*Task directions*
Each line from the beginning of the data below through the line containing "mask = np.sqrt(np.clip(cov/taper, 0, 1))*0.75" should be repeated exactly, please.

··· Available data

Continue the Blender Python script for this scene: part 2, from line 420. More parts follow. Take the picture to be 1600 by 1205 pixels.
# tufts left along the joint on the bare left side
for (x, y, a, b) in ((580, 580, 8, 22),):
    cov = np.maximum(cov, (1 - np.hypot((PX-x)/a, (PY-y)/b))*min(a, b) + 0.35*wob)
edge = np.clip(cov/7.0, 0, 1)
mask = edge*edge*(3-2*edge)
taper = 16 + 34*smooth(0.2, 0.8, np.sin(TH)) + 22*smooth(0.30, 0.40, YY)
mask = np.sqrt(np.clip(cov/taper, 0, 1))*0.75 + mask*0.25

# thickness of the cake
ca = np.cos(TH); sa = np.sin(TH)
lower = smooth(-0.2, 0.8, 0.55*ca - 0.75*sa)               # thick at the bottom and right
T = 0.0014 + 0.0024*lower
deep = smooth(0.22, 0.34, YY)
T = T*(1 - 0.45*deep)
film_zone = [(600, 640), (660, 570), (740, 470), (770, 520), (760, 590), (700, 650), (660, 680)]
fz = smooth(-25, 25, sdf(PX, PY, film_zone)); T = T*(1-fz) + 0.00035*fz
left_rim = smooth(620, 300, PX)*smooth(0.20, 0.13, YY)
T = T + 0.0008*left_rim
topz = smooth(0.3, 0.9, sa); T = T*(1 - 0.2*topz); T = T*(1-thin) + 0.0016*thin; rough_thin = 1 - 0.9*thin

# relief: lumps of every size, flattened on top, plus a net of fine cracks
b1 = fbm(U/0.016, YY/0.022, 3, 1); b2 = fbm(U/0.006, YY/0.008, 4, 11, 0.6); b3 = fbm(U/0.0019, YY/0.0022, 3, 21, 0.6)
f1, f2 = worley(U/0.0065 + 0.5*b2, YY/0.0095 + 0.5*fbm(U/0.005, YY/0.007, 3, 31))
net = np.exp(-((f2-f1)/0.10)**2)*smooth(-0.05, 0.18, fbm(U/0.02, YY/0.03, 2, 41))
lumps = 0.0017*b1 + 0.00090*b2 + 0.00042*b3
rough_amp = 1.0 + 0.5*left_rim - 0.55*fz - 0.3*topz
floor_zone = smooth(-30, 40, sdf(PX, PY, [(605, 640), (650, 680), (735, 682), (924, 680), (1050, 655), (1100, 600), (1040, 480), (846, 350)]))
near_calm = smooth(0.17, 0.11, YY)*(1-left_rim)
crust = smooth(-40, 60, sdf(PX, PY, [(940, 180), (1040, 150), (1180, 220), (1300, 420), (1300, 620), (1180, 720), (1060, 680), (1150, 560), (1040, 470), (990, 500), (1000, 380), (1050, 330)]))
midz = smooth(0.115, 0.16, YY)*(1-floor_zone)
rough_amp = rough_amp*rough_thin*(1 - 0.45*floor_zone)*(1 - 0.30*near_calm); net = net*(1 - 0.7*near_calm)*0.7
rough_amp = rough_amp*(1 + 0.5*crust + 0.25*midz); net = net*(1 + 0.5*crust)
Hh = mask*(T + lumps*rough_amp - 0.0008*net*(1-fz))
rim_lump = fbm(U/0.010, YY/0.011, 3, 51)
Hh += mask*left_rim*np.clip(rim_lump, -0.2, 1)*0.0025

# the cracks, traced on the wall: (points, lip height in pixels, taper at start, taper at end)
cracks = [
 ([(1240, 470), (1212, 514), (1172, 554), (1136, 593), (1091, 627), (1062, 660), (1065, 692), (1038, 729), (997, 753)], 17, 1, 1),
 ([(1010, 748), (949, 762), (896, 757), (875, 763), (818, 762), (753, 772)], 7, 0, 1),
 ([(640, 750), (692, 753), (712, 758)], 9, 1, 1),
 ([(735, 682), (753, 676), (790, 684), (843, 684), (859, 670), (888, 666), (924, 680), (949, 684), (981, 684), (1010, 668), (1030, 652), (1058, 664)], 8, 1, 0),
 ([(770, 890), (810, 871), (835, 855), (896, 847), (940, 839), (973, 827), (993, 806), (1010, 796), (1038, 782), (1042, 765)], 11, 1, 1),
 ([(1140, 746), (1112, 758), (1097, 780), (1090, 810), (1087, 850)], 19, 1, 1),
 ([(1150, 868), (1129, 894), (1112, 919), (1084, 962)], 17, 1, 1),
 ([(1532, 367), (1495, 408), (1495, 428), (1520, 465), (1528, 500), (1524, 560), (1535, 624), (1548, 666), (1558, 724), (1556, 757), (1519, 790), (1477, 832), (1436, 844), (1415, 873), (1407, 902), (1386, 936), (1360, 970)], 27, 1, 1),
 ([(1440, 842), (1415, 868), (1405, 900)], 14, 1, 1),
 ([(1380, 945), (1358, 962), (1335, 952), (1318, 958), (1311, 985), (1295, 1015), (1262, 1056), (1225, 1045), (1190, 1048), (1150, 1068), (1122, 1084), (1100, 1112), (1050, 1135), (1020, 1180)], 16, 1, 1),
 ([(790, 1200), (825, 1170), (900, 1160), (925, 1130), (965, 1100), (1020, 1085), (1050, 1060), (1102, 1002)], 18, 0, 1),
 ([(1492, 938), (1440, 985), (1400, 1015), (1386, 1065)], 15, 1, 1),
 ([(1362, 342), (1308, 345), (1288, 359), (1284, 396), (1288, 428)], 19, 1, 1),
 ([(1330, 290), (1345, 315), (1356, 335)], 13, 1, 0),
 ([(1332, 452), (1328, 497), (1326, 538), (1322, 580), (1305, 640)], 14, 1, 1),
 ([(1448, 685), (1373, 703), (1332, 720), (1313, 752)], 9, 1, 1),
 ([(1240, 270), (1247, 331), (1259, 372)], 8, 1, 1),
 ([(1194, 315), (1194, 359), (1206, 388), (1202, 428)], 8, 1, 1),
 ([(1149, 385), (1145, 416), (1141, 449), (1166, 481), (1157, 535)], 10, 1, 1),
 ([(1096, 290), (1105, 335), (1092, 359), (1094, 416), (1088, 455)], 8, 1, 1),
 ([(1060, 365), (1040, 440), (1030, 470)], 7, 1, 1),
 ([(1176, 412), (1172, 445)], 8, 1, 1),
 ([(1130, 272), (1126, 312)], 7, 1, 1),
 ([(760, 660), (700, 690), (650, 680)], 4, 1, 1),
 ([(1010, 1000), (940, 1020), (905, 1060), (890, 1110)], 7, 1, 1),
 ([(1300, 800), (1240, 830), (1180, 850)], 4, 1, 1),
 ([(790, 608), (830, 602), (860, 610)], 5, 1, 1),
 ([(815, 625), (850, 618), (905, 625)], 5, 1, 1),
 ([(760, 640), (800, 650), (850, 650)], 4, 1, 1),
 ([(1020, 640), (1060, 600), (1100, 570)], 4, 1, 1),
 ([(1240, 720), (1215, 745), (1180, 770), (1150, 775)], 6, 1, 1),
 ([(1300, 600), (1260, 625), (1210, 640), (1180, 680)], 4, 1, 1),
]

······

*Solution to the exercise*
Continue the Blender Python script for this scene: part 2, from line 420. More parts follow. Take the picture to be 1600 by 1205 pixels.
# tufts left along the joint on the bare left side
for (x, y, a, b) in ((580, 580, 8, 22),):
    cov = np.maximum(cov, (1 - np.hypot((PX-x)/a, (PY-y)/b))*min(a, b) + 0.35*wob)
edge = np.clip(cov/7.0, 0, 1)
mask = edge*edge*(3-2*edge)
taper = 16 + 34*smooth(0.2, 0.8, np.sin(TH)) + 22*smooth(0.30, 0.40, YY)
mask = np.sqrt(np.clip(cov/taper, 0, 1))*0.75 + mask*0.25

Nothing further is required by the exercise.